…and some to sell
Debenhams Sharecast
Berenberg has downgraded Debenhams, fearing the retailer faces fierce competition – and is “severely structurally challenged” by long leases, which are restricting a big move online. Target price 46p. Sell. 52.78p.
Intu Properties Shares
The UK’S biggest shopping centre owner, Intu, has raised its dividend. But this show of faith is at odds with consumer uncertainty and rising business rates. Jefferies rates it “underperform”, reiterating its 229p target. Sell. 290p.
Melrose Industries The Times
Melrose buys, improves and sells firms, and has an excellent record. Big successes with metering firm Elster and security business Nortek bode well. Shares have soared: a good time to take some profits. Sell. 241.5p.
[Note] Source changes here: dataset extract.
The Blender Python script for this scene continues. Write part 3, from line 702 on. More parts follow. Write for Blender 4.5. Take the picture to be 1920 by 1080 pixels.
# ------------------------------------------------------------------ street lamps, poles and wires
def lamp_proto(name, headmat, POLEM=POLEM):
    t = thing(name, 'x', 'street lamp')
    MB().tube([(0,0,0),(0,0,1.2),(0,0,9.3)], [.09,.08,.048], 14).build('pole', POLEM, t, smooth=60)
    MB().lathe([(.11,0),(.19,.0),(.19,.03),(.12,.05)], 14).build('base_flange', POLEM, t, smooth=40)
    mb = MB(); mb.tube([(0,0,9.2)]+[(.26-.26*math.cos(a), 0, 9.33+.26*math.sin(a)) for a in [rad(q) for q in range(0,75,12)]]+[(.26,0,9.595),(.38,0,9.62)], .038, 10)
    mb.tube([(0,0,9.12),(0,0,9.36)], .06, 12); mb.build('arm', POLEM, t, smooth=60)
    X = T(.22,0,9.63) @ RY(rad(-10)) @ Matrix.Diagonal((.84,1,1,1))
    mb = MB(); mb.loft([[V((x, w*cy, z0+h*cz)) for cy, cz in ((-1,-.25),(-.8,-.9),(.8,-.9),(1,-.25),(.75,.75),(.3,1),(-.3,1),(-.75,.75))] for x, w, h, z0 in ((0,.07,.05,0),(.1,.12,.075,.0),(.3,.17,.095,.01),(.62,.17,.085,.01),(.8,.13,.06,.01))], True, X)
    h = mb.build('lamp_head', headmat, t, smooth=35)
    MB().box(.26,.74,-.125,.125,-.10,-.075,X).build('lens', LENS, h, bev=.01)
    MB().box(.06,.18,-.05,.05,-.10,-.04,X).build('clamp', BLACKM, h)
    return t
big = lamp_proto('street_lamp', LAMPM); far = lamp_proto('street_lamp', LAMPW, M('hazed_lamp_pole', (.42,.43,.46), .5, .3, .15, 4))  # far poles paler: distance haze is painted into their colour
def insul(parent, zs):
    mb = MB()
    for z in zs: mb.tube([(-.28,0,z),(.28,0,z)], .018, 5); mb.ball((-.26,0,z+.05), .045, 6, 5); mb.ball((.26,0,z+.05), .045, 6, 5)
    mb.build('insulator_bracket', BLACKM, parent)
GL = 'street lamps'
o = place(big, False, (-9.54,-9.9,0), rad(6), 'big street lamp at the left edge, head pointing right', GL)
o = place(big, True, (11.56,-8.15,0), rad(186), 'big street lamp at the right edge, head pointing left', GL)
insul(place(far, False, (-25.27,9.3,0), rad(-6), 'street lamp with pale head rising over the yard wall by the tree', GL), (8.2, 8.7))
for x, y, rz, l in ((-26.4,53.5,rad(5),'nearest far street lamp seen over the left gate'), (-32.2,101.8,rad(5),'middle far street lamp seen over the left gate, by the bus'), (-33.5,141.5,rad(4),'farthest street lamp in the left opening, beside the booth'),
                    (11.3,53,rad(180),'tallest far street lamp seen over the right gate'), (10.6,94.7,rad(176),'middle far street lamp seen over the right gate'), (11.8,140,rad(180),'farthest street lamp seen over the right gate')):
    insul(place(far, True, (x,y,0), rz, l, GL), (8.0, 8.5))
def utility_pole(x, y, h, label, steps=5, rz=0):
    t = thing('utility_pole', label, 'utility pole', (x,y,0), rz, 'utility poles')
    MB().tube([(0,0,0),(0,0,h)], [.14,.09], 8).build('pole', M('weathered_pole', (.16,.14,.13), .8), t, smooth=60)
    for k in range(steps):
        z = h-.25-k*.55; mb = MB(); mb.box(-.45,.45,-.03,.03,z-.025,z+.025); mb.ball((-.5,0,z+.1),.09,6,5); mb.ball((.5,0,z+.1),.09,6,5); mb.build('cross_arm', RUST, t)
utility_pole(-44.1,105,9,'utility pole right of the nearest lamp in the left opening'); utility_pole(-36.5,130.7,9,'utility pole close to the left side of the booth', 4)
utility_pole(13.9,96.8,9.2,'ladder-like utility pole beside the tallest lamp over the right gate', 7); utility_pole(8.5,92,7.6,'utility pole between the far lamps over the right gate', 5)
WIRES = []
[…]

Pearson Investors Chronicle
The educational publisher has suffered a major profit warning and “woeful” results. Squeezed demand in the US amid the rise in digital education has hammered sales, along with regulatory changes in the US and UK. Sell. 687p.
Standard Chartered Shares
The emerging markets-focused bank has crept back into profit after suffering its first loss in more than 25 years in 2015. But the $1.1bn profits were below expectations, and the private equity unit is proving troublesome. Too many uncertainties. Sell. 725p.
Virgin Money The Times
The bank is grabbing credit card market share with enticing interest-free periods for borrowers: lending grew by 55% to £2.4bn last year. But “breakneck lending sprees can end in tears”. Sell. 327p.